Data block:
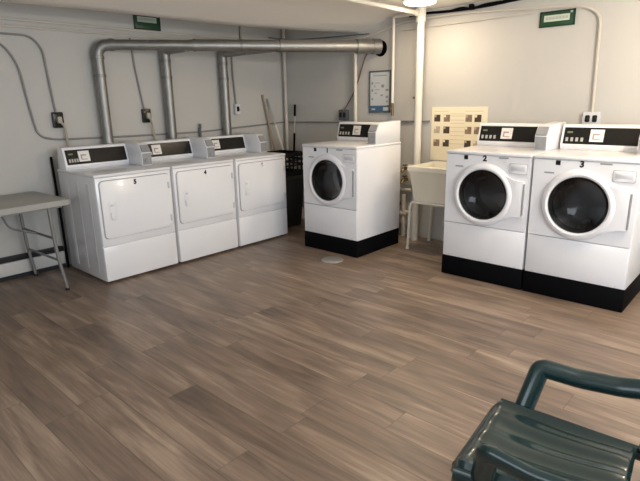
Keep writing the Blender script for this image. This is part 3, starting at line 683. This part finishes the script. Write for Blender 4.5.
TY = math.radians(3)
t = thing('folding_table', 'grey plastic folding table with bent tube legs at the back wall', 'table', (1.635, 4.175, 0), TY)
TL, TW, TZ = 1.60, .69, .74
part('tabletop', M_TABLE, t, (prism, rrect(-TL, 0, 0, TW, .03), 'z', TZ - .042, TZ, .006))
part('apron', M_TLEG, t, (box, (-TL + .05, .05, TZ - .062), (-.06, .07, TZ - .042)), (box, (-TL + .05, TW - .07, TZ - .062), (-.06, TW - .05, TZ - .042)))
for x, s in ((-.16, 1), (-TL + .17, -1)):
    for y in (.055, TW - .055):
        l = part('leg', M_TLEG, t, (tube, fillet([(x, y, TZ - .045), (x + s * .012, y, .30), (x + s * .045, y + (-.02 if y < .3 else .0), .0)], .12, 8), .0135, 12))
        part('leg_cap', M_RUBBER, l, (tube, [(x + s * .044, y + (-.02 if y < .3 else .0), .0), (x + s * .0435, y + (-.02 if y < .3 else .0), .022)], .017, 12))
    part('crossbar', M_TLEG, t, (tube, [(x + s * .006, .055, .44), (x + s * .006, TW - .055, .44)], .010, 10), (tube, [(x + s * .02, .05, .255), (x + s * .02, TW - .05, .255)], .010, 10))
    part('folding_brace', M_TLEG, t, (tube, fillet([(x, TW / 2, .44), (x - s * .20, TW / 2, .52), (x - s * .26, TW / 2, TZ - .05)], .05), .008, 8))
bm = bmesh.new(); lathe(bm, [(.0001, .010), (.07, .010), (.10, .006), (.105, 0), (.0001, 0)], (3.50, 3.06, 0), 'z', 32)
tag(obj('drain_cover', bm, M_DRAIN), 'round grey metal drain cover on the floor in front of washer numbered 1', 'drain cover')

# ---------------------------------------------------------------- green plastic armchair
CY = math.radians(6)
t = thing('plastic_armchair', 'dark green moulded plastic armchair at the lower right', 'chair', (1.40, .612, 0), CY + PI)
# local: +x to the sitter's left when seated facing -y; the seat runs from the front y=0 to the back y=.44
def seat(bm):
    nu, nv = 36, 24; g = []
    for j in range(nv + 1):
        v = j / nv; row = []
        for i in range(nu + 1):
            u = i / nu * 2 - 1
            hw = .222 - .045 * v
            z = .425 - .018 * math.sin(PI * min(1, v * 1.1)) * (1 - u * u) + .012 * abs(u) ** 4
            if v < .1: z -= .035 * (1 - v / .1) ** 2
            z += .004 * math.cos(u * 4 * PI) * min(1, v * 5) * (1 if abs(u) < .88 else 0)
            if abs(u) > .94: z -= .02
            if v < .12: hw -= .03 * (1 - v / .12) ** 2
            row.append(bm.verts.new((u * hw, v * .44 - .01, z)))
        g.append(row)
    for a, b in zip(g, g[1:]):
        for i in range(nu): bm.faces.new((a[i], a[i + 1], b[i + 1], b[i]))
bm = bmesh.new(); seat(bm); so = obj('seat', bm, M_GREEN, t, 60)
md = so.modifiers.new('thick', 'SOLIDIFY'); md.thickness = .012; md.offset = -1
for s in (-1, 1):
    part('armrest', M_GREEN, t, (tube, fillet([(s * .202, .085, .39), (s * .234, .102, .47), (s * .272, .118, .548), (s * .285, .24, .538), (s * .290, .36, .545), (s * .28, .46, .570), (s * .245, .57,   .63)], .022, 8), .032, 18, {'flat': (1.0, .66)}))
    part('leg', M_GREEN, t, (tube, [(s * .190, .03, .395), (s * .235, -.02, .0)], [.036, .024], 12, {'flat': (.8, 1)}))
    part('leg', M_GREEN, t, (tube, [(s * .18, .46, .43), (s * .215, .56, .0)], [.036, .024], 12, {'flat': (.8, 1)}))
    part('side_rail', M_GREEN, t, (tube, [(s * .215, .01, .395), (s * .187, .46, .395)], .022, 12, {'flat': (.6, 1.1)}))
part('front_rail', M_GREEN, t, (tube, [(-.17, .01, .385), (.17, .01, .385)], .024, 12, {'flat': (1.0, .8)}))
def back(bm):
    for i in range(7):
        x = (i - 3) * .058
        tube(bm, smooth_path([(x * .85, .465, .425), (x, .56, .60), (x * 1.05, .63, .80)]), .02, 10, flat=(1, .35))
    tube(bm, smooth_path([(-.19, .465, .42), (-.235, .57, .62), (-.22, .63, .80), (-.10, .655, .86), (.10, .655, .86), (.22, .63, .80), (.235, .57, .62), (.19, .465, .42)]), .024, 12)
part('backrest', M_GREEN, t, (back,))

Goal: Omit pictures; set down the rest of the material word for word.

Correct output:
Keep writing the Blender script for this image. This is part 3, starting at line 683. This part finishes the script. Write for Blender 4.5.
TY = math.radians(3)
t = thing('folding_table', 'grey plastic folding table with bent tube legs at the back wall', 'table', (1.635, 4.175, 0), TY)
TL, TW, TZ = 1.60, .69, .74
part('tabletop', M_TABLE, t, (prism, rrect(-TL, 0, 0, TW, .03), 'z', TZ - .042, TZ, .006))
part('apron', M_TLEG, t, (box, (-TL + .05, .05, TZ - .062), (-.06, .07, TZ - .042)), (box, (-TL + .05, TW - .07, TZ - .062), (-.06, TW - .05, TZ - .042)))
for x, s in ((-.16, 1), (-TL + .17, -1)):
    for y in (.055, TW - .055):
        l = part('leg', M_TLEG, t, (tube, fillet([(x, y, TZ - .045), (x + s * .012, y, .30), (x + s * .045, y + (-.02 if y < .3 else .0), .0)], .12, 8), .0135, 12))
        part('leg_cap', M_RUBBER, l, (tube, [(x + s * .044, y + (-.02 if y < .3 else .0), .0), (x + s * .0435, y + (-.02 if y < .3 else .0), .022)], .017, 12))
    part('crossbar', M_TLEG, t, (tube, [(x + s * .006, .055, .44), (x + s * .006, TW - .055, .44)], .010, 10), (tube, [(x + s * .02, .05, .255), (x + s * .02, TW - .05, .255)], .010, 10))
    part('folding_brace', M_TLEG, t, (tube, fillet([(x, TW / 2, .44), (x - s * .20, TW / 2, .52), (x - s * .26, TW / 2, TZ - .05)], .05), .008, 8))
bm = bmesh.new(); lathe(bm, [(.0001, .010), (.07, .010), (.10, .006), (.105, 0), (.0001, 0)], (3.50, 3.06, 0), 'z', 32)
tag(obj('drain_cover', bm, M_DRAIN), 'round grey metal drain cover on the floor in front of washer numbered 1', 'drain cover')

# ---------------------------------------------------------------- green plastic armchair
CY = math.radians(6)
t = thing('plastic_armchair', 'dark green moulded plastic armchair at the lower right', 'chair', (1.40, .612, 0), CY + PI)
# local: +x to the sitter's left when seated facing -y; the seat runs from the front y=0 to the back y=.44
def seat(bm):
    nu, nv = 36, 24; g = []
    for j in range(nv + 1):
        v = j / nv; row = []
        for i in range(nu + 1):
            u = i / nu * 2 - 1
            hw = .222 - .045 * v
            z = .425 - .018 * math.sin(PI * min(1, v * 1.1)) * (1 - u * u) + .012 * abs(u) ** 4
            if v < .1: z -= .035 * (1 - v / .1) ** 2
            z += .004 * math.cos(u * 4 * PI) * min(1, v * 5) * (1 if abs(u) < .88 else 0)
            if abs(u) > .94: z -= .02
            if v < .12: hw -= .03 * (1 - v / .12) ** 2
            row.append(bm.verts.new((u * hw, v * .44 - .01, z)))
        g.append(row)
    for a, b in zip(g, g[1:]):
        for i in range(nu): bm.faces.new((a[i], a[i + 1], b[i + 1], b[i]))
bm = bmesh.new(); seat(bm); so = obj('seat', bm, M_GREEN, t, 60)
md = so.modifiers.new('thick', 'SOLIDIFY'); md.thickness = .012; md.offset = -1
for s in (-1, 1):
    part('armrest', M_GREEN, t, (tube, fillet([(s * .202, .085, .39), (s * .234, .102, .47), (s * .272, .118, .548), (s * .285, .24, .538), (s * .290, .36, .545), (s * .28, .46, .570), (s * .245, .57,   .63)], .022, 8), .032, 18, {'flat': (1.0, .66)}))
    part('leg', M_GREEN, t, (tube, [(s * .190, .03, .395), (s * .235, -.02, .0)], [.036, .024], 12, {'flat': (.8, 1)}))
    part('leg', M_GREEN, t, (tube, [(s * .18, .46, .43), (s * .215, .56, .0)], [.036, .024], 12, {'flat': (.8, 1)}))
    part('side_rail', M_GREEN, t, (tube, [(s * .215, .01, .395), (s * .187, .46, .395)], .022, 12, {'flat': (.6, 1.1)}))
part('front_rail', M_GREEN, t, (tube, [(-.17, .01, .385), (.17, .01, .385)], .024, 12, {'flat': (1.0, .8)}))
def back(bm):
    for i in range(7):
        x = (i - 3) * .058
        tube(bm, smooth_path([(x * .85, .465, .425), (x, .56, .60), (x * 1.05, .63, .80)]), .02, 10, flat=(1, .35))
    tube(bm, smooth_path([(-.19, .465, .42), (-.235, .57, .62), (-.22, .63, .80), (-.10, .655, .86), (.10, .655, .86), (.22, .63, .80), (.235, .57, .62), (.19, .465, .42)]), .024, 12)
part('backrest', M_GREEN, t, (back,))